Photolytic Mass Loss of Secondary Organic Aerosol Derived from Photooxidation of Biomass Burning Furan Precursors

Direct photolysis as a potentially important chemical loss pathway for atmospheric organic aerosol (OA) is increasingly recognized but remains highly uncertain, particularly for secondary organic aerosol (SOA) derived from biomass burning (BB) precursors. We present the measurements of the photolytic mass change of SOA derived from photooxidation of three furan precursors, 3-methylfuran, 2-methylfuran, and furfural, in an environmental chamber under both dry and humid conditions. Each type of SOA was collected on crystal sensors, and the mass losses by photolysis under 300 or 340 nm light were continuously monitored using a quartz crystal microbalance (QCM). By incorporation of measurements and modeling, 10–40% of furan SOA masses can be lost by direct photolysis under solar radiation over their typical atmospheric lifetime.
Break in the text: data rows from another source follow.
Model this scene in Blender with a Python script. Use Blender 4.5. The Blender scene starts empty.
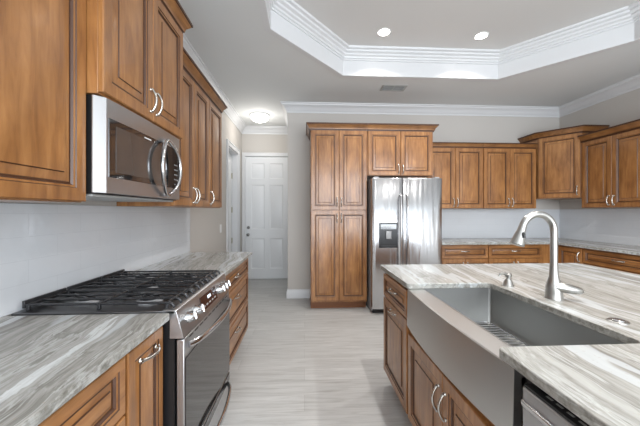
import bpy, bmesh, math, random
from mathutils import Vector, Matrix
random.seed(7)
PI = math.pi
scene = bpy.context.scene
COL = scene.collection

# ------------------------------------------------------------------ camera
F_PX, VPX, HZ, CAM_H = 295.0, 304.5, 211.5, 1.34
cam_data = bpy.data.cameras.new('camera')
cam = bpy.data.objects.new('camera', cam_data)
COL.objects.link(cam)
cam_data.sensor_width = 36.0
cam_data.sensor_fit = 'HORIZONTAL'
cam_data.lens = 36.0 * F_PX / 640.0
cam_data.shift_y = (HZ - 213.0) / 640.0
cam_data.clip_start = 0.02
cam.location = (0, 0, CAM_H)
cam.rotation_euler = (PI / 2, 0, -math.atan((320 - VPX) / F_PX))
scene.camera = cam

# ------------------------------------------------------------------ world, light, exposure
scene.view_settings.view_transform = 'Standard'
scene.view_settings.look = 'None'
scene.view_settings.gamma = 1.0
scene.view_settings.use_curve_mapping = False
scene.view_settings.exposure = 0.62

world = bpy.data.worlds.new('daylight')
scene.world = world
world.use_nodes = True
wn = world.node_tree.nodes
wn['Background'].inputs[0].default_value = (0.86, 0.93, 1.0, 1)
wn['Background'].inputs[1].default_value = 1.0


def area_light(name, loc, rot, sx, sy, power, color=(1, 1, 1)):
    d = bpy.data.lights.new(name, 'AREA')
    d.shape = 'RECTANGLE'
    d.size, d.size_y = sx, sy
    d.energy = power
    d.color = color
    o = bpy.data.objects.new(name, d)
    o.location = loc
    o.rotation_euler = rot
    COL.objects.link(o)
    return o


# added area lamp as daylight fill, set in an assumed opening behind the camera
area_light('rear_fill_lamp', (1.6, -3.05, 1.45), (PI / 2, 0, 0), 4.6, 2.5, 200, (0.86, 0.93, 1.0))
CAN_POWER = 7.5
HALL_POWER = 5

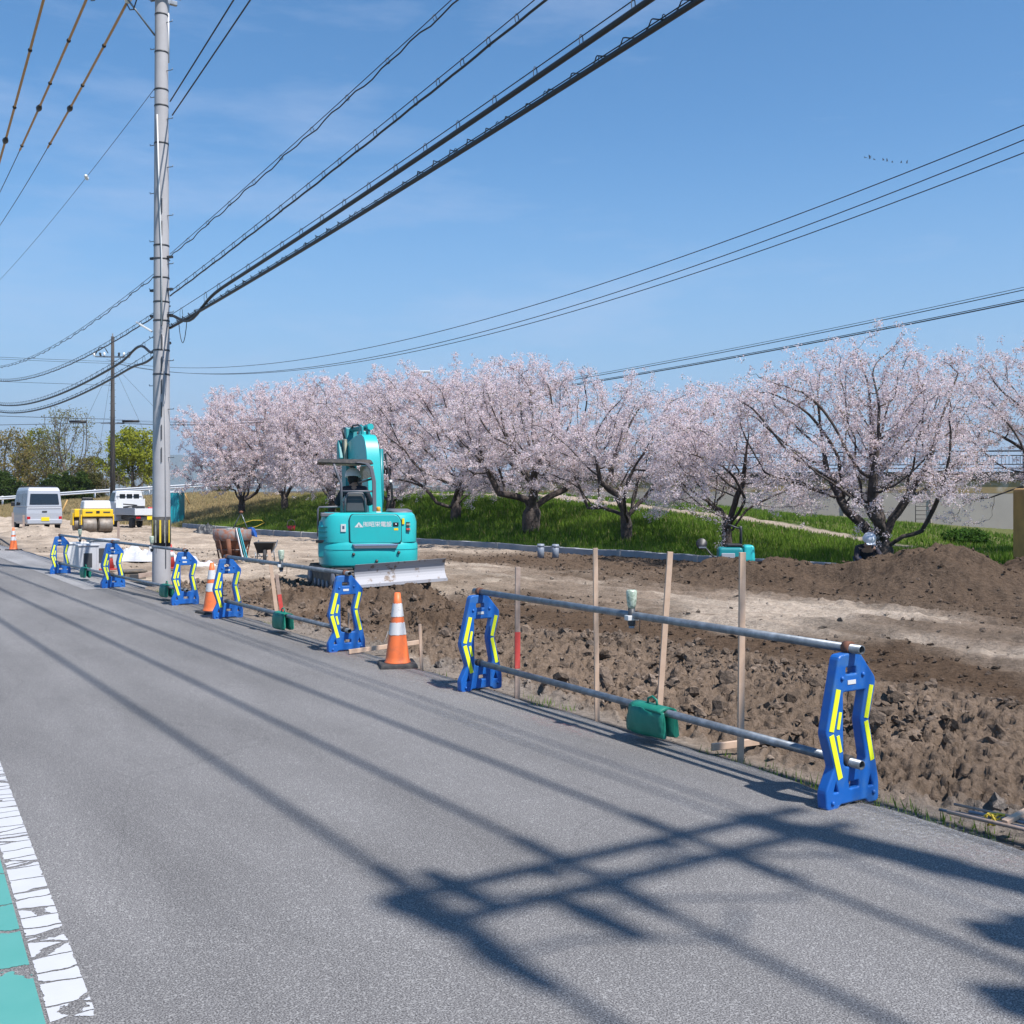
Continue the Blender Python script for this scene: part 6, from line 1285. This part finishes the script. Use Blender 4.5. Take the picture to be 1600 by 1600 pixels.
crumple('white_sheet', gp(222, 27.5), .75, .40, .34, 3, 'sheet', 'crumpled white sheet on the ground left of the utility pole foot', 'sheet')
crumple('white_sheet', gp(283, 26.5), .40, .32, .26, 5, 'sheet', 'crumpled white sheet on the ground right behind the utility pole foot', 'sheet')
crumple('white_sheet', gp(318, 25.5), .30, .2, .10, 6, 'sheet', 'small white sheet lying in front of the rusty bucket', 'sheet')
crumple('black_sheet', gp(322, 48), .55, .4, .38, 8, 'dark', 'dark crumpled sheet heap on the gravel behind the rusty bucket', 'sheet')
for k, (px, Y, a, l) in enumerate(((330, 25.6, 20, 'splintered board lying left in front of the rusty bucket'), (338, 25.9, 32, 'short broken board leaning towards the rusty bucket foot'), (345, 47, 3, 'thin plank lying beside the dark sheet heap'))):
    p = Vector(gp(px, Y, .05)); board(p-Vector((.28, 0, 0)), p+Vector((.28*math.cos(R(a)), .1, .28*math.sin(R(a))*.5)), l, .09, .03, 'wood2')
# precast boxes beside the second pair of stands
def basin(px, Y, w_, h, label, m='greybox', rz=0, opening=True, dark_=False):
    r = empty('drain_box', gp(px, Y, -.02), R(32)+rz, label, 'box'); t = .05
    for nm_, c, d in (('wall', (-w_/2+t/2, 0, h/2), (t, w_, h)), ('wall', (w_/2-t/2, 0, h/2), (t, w_, h)), ('wall', (0, w_/2-t/2, h/2), (w_-2*t, t, h)), ('wall', (0, -w_/2+t/2, h/2), (w_-2*t, t, h))): MB().box(c, d).build(nm_, M[m], r, .006)
    MB().box((0, 0, h+.02), (w_+.05, w_+.05, .04)).build('lid', M[m], r, .01)
    if opening: MB().box((-.02, -w_/2-.002, h*.48), (w_*.42, .02, h*.52)).build('opening', M['dark'], r, .004)
    return r
basin(118, 24.6, .46, .60, 'white box without an opening, leftmost of the pale boxes behind the fence', 'white', opening=False)
basin(136, 23.6, .42, .60, 'pale grey box with a dark square opening, in the middle of the row')
basin(160, 25.3, .62, .66, 'wide pale grey box with a dark slot behind the back to back blue stands')
basin(208, 21.6, .42, .16, 'low dark box sunk in the ground left of the utility pole foot', 'track', opening=True)
board(Vector(gp(216, 21.0, .10)), Vector(gp(240, 21.2, .14)), 'short brown board lying by the low dark box', .09, .03, 'wood2')
bk = empty('bucket', gp(455, 46.5), 0, 'small red bucket with a hoop handle at the foot of the grass bank', 'bucket')
MB().loft([[(r_*math.cos(2*math.pi*k/20), r_*math.sin(2*math.pi*k/20), z) for k in range(20)] for r_, z in ((.14, 0), (.19, .30), (.175, .30), (.13, .02))], True).build('pail', M['bucketred'], bk); MB().tube([(-.18, 0, .30), (-.15, 0, .50), (0, 0, .58), (.15, 0, .50), (.18, 0, .30)], .015, 6).build('hoop_handle', M['pole_white'], bk)
for px, pyb, h, l in ((845, 871, .36, 'left one of the two short grey plastic pipes standing by the kerb'), (868, 873, .36, 'right one of the two short grey plastic pipes standing by the kerb')):
    Y = 27.6; r = empty('plastic_pipe', gp(px, Y, -.05), 0, l, 'pipe'); MB().loft([[(r_*math.cos(2*math.pi*k/24), r_*math.sin(2*math.pi*k/24), z) for k in range(24)] for r_, z in ((.07, .0), (.088, .0), (.088, h+.05), (.078, h+.05), (.078, .02))], True, False).build('tube', M['pvc'], r); MB().lathe([(.089, h-.03), (.094, h-.03), (.094, h+.03), (.089, h+.03)], 24).build('collar', M['pvc'], r)
# second small machine behind the soil ridge
mmY = 22.6; mm = empty('mini_machine', (A(1148, mmY).x, mmY, CAMZ+(HZ-876)/F*mmY-.12), R(-6), 'small turquoise machine with a mast, half hidden behind the soil ridge', 'machine')
MB().box((-.10, 0, .26), (.55, .5, .30), None, (.92, .85)).build('hood', M['teal_dark'], mm, .06, 4); MB().box((.28, 0, .28), (.26, .48, .36), None, (.85, .85)).build('rear_hood', M['teal'], mm, .06, 4); MB().box((-.16, -.252, .22), (.28, .02, .14)).build('side_panel', M['silver'], mm, .01)
MB().box((-.02, 0, .45), (.34, .3, .07)).build('seat', M['black'], mm, .03, 3); MB().tube([(.13, 0, .4), (.13, 0, .80), (.12, 0, .86)], .030, 8).build('mast', M['dark'], mm); MB().tube([(.12, 0, .80), (.0, 0, .84), (-.15, 0, .90)], .018, 8).build('mast_arm', M['dark'], mm)
MB().box((0, 0, .06), (.85, .55, .12)).build('track_base', M['track'], mm, .03); MB().tube([(-.35, 0, .12), (-.50, 0, .25), (-.62, 0, .40)], .018, 8).build('stalk', M['dark'], mm)
MB().lathe([(0, -.012), (.11, -.01), (.12, 0), (.11, .01), (0, .012)], 20, (-.70, 0, .48), RX(R(80))).build('mirror', M['black'], mm); MB().box((-.68, -.03, .40), (.16, .03, .03)).build('mirror_clamp', M['chrome'], mm)
# air that fades the far hills

hz = MB().box((0, 4300, 145), (19000, 8940, 293.0)); hzm = bpy.data.materials.new('air haze'); hzm.use_nodes = True; ht_ = hzm.node_tree; ht_.nodes.remove(ht_.nodes['Principled BSDF'])
pv = ht_.nodes.new('ShaderNodeVolumePrincipled'); pv.inputs['Color'].default_value = (.80, .90, 1.0, 1); pv.inputs['Density'].default_value = .00016; pv.inputs['Anisotropy'].default_value = .2
ht_.links.new(pv.outputs[0], ht_.nodes['Material Output'].inputs['Volume'])
tag(hz.build('haze', hzm), 'thin bluish air between the site and the far hills', 'haze', kind='stuff')
scene.cycles.volume_bounces = 0; scene.cycles.volume_step_rate = 5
The mass loss fraction is well correlated with the mass fraction of nitrogen-containing compounds (NOC) in the SOA, possibly because these species can largely enhance the light absorption cross section and readily undergo photodissociation under UV light.

Biomass burning is a large source of volatile organic compounds, such as furan species, which further produce secondary organic aerosol (SOA) in the atmosphere. The measurements and modeling suggest that 10−40% of the furan SOA masses can be photolyzed under solar radiation over its typical atmospheric lifetime.